Lastly, we have emotionally-motivated violence and fudoshin/instrumental/no emotion violence. It is suggested that fear can produce 'defensive violence' - that proposition is under investigation. Women's Self Defence teaches to turn fear into anger; anger having an action tendency of fight which is supported by a physiological response. We can experience the evolved defence emotion that is designed to help us survive; or we can manipulate our evolved defence emotion turning fear into anger; we can control the intensity of the emotion, and while feeling fearful, our training can use will to fight instead of flee; or we can train to achieve fudoshin. Are there any other options? Yes there is.

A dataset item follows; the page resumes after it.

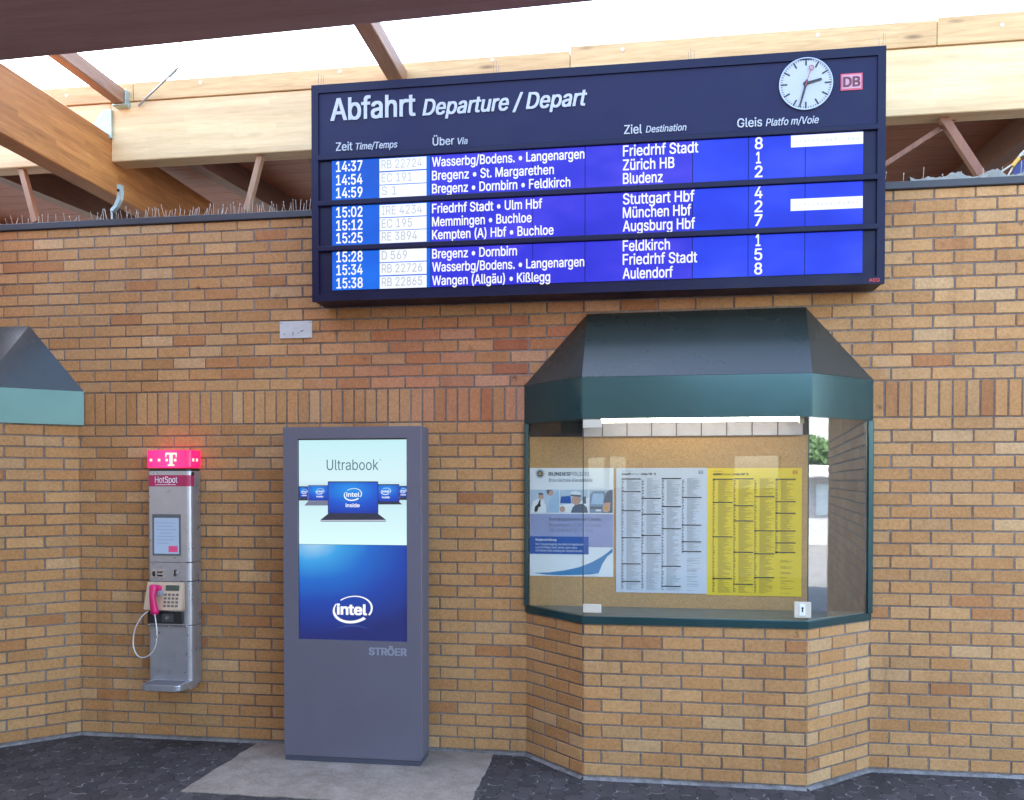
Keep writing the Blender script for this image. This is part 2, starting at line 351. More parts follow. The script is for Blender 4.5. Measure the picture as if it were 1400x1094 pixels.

One which tends to go against all the conceived wisdom. One which has been successfully used by warriors from different cultures for millennia. What is that approach, that tradition?
That is the topic of the next blog.
PS: Rafael Nadal was just asked what he thought about Australia's Bernard Tomic. His very first comment concerned his emotions. He ended the interview with a comment linking emotions with champions.
Do you really want to neglect emotions in your training? You study technical skills, you may even study biomechanics to understand technical skills better; do you study emotion? Stress looks at fear and anxiety, but this is what you don't want; do you know anything about what you do want?